Entrei na peregrinação neste terceiro dia, em que o pensamento proposto era tão desafiante como pleno de sentido. Ensinava-nos o que é Amar. Não amar, mas AMAR. Que desafio tão grande! Este texto, não pode ser explicado tão eloquentemente como citado. Cito então uma passagem: “Talvez receies o sofrimento que o amar profundo possa causar, mas que isso não te impeça de amar em profundidade. Sempre que experimentas a dor da rejeição, da ausência ou da morte, enfrentas uma escolha.

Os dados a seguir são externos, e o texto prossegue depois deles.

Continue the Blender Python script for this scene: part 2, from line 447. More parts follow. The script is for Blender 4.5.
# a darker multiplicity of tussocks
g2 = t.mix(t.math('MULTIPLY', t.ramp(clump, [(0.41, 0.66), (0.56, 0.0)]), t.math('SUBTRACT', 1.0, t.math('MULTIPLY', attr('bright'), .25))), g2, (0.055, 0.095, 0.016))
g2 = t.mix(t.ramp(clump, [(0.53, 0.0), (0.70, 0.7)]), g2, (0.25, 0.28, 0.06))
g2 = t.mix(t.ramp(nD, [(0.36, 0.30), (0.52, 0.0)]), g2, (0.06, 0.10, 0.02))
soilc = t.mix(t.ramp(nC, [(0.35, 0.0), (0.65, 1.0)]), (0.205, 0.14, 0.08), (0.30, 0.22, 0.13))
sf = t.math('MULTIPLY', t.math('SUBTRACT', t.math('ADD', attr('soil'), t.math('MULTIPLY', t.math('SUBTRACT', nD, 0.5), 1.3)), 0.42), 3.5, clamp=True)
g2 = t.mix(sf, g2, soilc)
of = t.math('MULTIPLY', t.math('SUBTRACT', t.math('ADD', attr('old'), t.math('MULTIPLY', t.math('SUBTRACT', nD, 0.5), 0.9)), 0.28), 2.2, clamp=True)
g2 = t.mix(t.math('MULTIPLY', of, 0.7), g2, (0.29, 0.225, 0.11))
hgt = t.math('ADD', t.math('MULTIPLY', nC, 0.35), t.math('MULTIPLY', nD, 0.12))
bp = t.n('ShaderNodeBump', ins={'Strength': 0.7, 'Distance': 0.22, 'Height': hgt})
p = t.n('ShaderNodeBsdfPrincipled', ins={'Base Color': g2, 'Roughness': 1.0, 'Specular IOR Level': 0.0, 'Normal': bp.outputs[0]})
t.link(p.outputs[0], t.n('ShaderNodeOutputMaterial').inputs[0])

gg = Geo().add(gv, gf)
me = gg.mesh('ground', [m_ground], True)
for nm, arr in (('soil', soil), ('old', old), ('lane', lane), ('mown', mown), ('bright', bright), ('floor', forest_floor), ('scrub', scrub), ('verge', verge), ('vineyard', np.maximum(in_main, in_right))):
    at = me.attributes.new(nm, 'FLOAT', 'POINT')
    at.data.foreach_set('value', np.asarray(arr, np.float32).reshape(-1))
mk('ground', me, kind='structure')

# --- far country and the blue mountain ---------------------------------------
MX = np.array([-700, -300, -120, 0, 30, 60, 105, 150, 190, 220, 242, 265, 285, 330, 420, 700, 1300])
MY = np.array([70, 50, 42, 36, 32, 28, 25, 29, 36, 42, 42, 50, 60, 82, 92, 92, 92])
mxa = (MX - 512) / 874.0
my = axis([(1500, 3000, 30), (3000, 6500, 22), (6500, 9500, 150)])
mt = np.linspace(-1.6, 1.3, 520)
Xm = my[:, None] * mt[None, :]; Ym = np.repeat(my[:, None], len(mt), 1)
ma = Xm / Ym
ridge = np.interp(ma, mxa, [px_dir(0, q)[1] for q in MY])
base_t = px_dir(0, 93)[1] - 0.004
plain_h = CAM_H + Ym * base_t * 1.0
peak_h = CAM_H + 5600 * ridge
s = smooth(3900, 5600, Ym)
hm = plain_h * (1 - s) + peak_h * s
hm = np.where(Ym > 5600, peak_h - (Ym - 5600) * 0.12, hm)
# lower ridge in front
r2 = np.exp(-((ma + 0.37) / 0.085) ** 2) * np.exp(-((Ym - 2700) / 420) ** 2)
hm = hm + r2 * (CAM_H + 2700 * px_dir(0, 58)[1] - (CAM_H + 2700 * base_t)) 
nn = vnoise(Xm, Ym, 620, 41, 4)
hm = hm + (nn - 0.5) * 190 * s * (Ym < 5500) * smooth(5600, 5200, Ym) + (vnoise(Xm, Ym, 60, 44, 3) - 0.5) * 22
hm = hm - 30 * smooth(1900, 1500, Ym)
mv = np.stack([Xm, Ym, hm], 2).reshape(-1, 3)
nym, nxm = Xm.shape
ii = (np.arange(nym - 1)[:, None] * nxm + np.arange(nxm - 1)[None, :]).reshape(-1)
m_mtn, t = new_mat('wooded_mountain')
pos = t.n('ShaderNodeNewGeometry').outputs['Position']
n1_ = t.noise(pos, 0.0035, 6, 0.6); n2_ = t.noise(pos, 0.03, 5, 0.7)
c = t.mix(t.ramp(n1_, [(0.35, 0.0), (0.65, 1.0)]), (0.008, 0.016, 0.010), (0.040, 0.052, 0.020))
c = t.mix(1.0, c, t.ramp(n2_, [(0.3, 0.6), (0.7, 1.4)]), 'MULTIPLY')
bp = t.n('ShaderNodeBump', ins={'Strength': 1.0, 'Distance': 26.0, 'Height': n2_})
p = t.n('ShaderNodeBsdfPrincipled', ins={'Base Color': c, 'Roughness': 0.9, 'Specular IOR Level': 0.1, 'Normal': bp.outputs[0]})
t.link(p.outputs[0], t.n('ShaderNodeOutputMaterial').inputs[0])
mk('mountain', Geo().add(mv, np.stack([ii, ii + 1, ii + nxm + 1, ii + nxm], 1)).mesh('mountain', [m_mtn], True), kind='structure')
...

Podes tornar-te amargo e decidir não amar novo ou podes enfrentar a tua dor com bravura e deixar que o solo em que permaneces enriqueça e seja capaz de dar mais vida a novas sementes.” Depois, era nos dito numa linguagem simples o que significa Amar assim a cada momento. Significa dar tudo, tornarmo-nos frágeis, deixar que o outro ponha em mim a sua carga. Significa estar disponível em vez de fazer qualquer coisa para agradar o outro e irmos embora. Significa aceitar perder para que o outro fique a ganhar, quebrar a linha que nos mantém sempre por cima na nossa auto-suficiência (amor e dor são inseparáveis). Significa entrar numa relação com outro não por necessidade, para que o amor não se torne uma dependência, mas sim porque queremos o bem do outro. Significa sermos fieis a nós mesmos, e não a qualquer outra coisa para agradarmos a terceiros. Significa não manipular o outro porque preciso dele. Significa liberdade e independência para podermos Amar desinteressadamente. Deus não nos obrigou a gostar Dele. Deu-Se a conhecer e deixou-nos fazer a escolha.

Agora é importante pensarmos no nosso dia a dia. Os nossos dias vão passando sem sobressalto. A vida vai correndo como um rio. Precisamos então de construir uma barragem nesse percurso, um momento de reflexão e de orientação. Purificar as águas, agora paradas atrás da parede da barragem, aprendendo a Amar em cada situação das nossas vidas e finalmente implodir a barragem e voltar a deixar as águas correrem, agora transportando Amor. Esse Amor será forte e alicerçado na oração. Lemos então o relato de alguém que mudou a sua vida por acção do Senhor. Alguém que o seguiu sem qualquer restrição. Que difícil!

Chegaríamos então neste dia ao Santuário, quando nos era sugerido que aceitássemos todos estes desafios e que perante as tentações do dia a dia não nos afastássemos das propostas de Deus. Vale a pena perguntar-mos ao Senhor a cada momento: Senhor é isto que queres que faça? E assim continuaremos unidos a Ele para além deste dia e de hoje em diante.

Assim ficou claro, a peregrinação são as nossas vidas. Assim ficou claro, a peregrinação é o nosso caminho para Deus e com Deus.

Durante esta peregrinação caminhei, tomei banho em casa de pessoas locais, comi em grupo com os outros 52 peregrinos petiscos que nos iam chegando desde Lisboa, rezei, participei em missas ao ar livre... Recordo muitos momentos, por enquanto, mas acima de tudo quero recordar para sempre que Tu, Senhor, estás ao meu lado e de toda a Humanidade, não intervindo na história, mas antes dando-nos a liberdade de caminharmos para Ti. O mais importante numa história de Amor não são os grandes gestos, mas a fidelidade sem limites.